Are you much of a gear nerd?
I’m probably not as much of a gear nerd as I used to be. Over the years I’ve owned and used a number of different amp combinations, including a Peavey 6534+ and an EVH 5150III 50W, an Orange PPC 412 – that kind of thing. I’ve had a few different effects pedals and rack units for things like drop tuning and gating, and I guess my love for effects started when I first owned a POD X3 Live pedal board; that thing was so much fun back in the day. For the last few years, I’ve been running an Axe Fx-II Mk 2 that stores all of my edited patches and effects for my own playing and in Drown. I’m currently waiting on my order of the new Neural DSP Quad Cortex to arrive – once I’ve dialled in some tones and had a play with it, I’m hoping it will be the start of a live rig rebuild.

Do you have any ‘white whales’?
It’d be pretty damn cool to get my hands on a 1990 Ibanez UV77. I mean, the likelihood is low, but I can dream, right? There was a time when I listened to a lot of Steve Vai and other virtuoso guitarists, and feel like this would probably be my grail guitar if I was ever able to find one. If I had to pick another, I haven’t been able to try out Stephen Carpenter’s ESP STEF-T7B yet, so I would probably like to give that a go.

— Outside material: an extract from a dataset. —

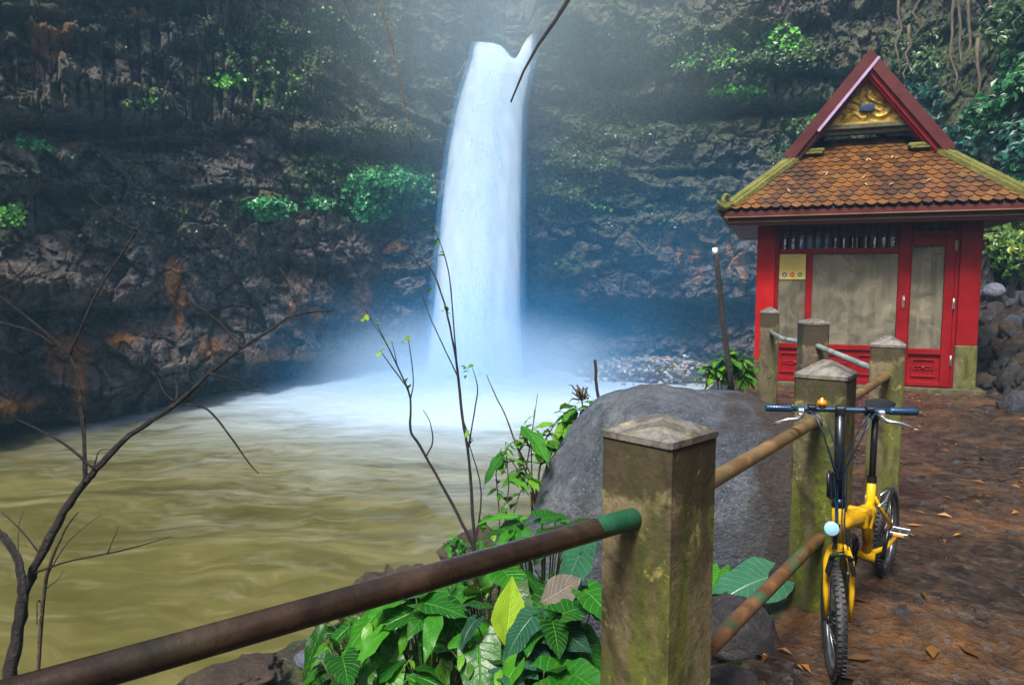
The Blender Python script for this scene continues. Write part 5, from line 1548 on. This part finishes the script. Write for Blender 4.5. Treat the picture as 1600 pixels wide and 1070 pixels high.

What would your signature model look like?
I’m not 100 percent on all the specs, but it’d definitely be a seven-string baritone in a 27-inch scale and a bevelled edge on the body. I’d have a three-way toggle with a coil tap on the volume knob for splitting, and a set of Fishman Fluence Modern humbuckers loaded as well. It would be handy to have Luminlays installed too, and a reverse headstock just because they’re sick. 

If you could jam with any guitarist, dead or alive...
Just for fun, it’d be wild to play through “Killing With A Smile” with the Parkway Drive boys. That just sounds like a good time, right?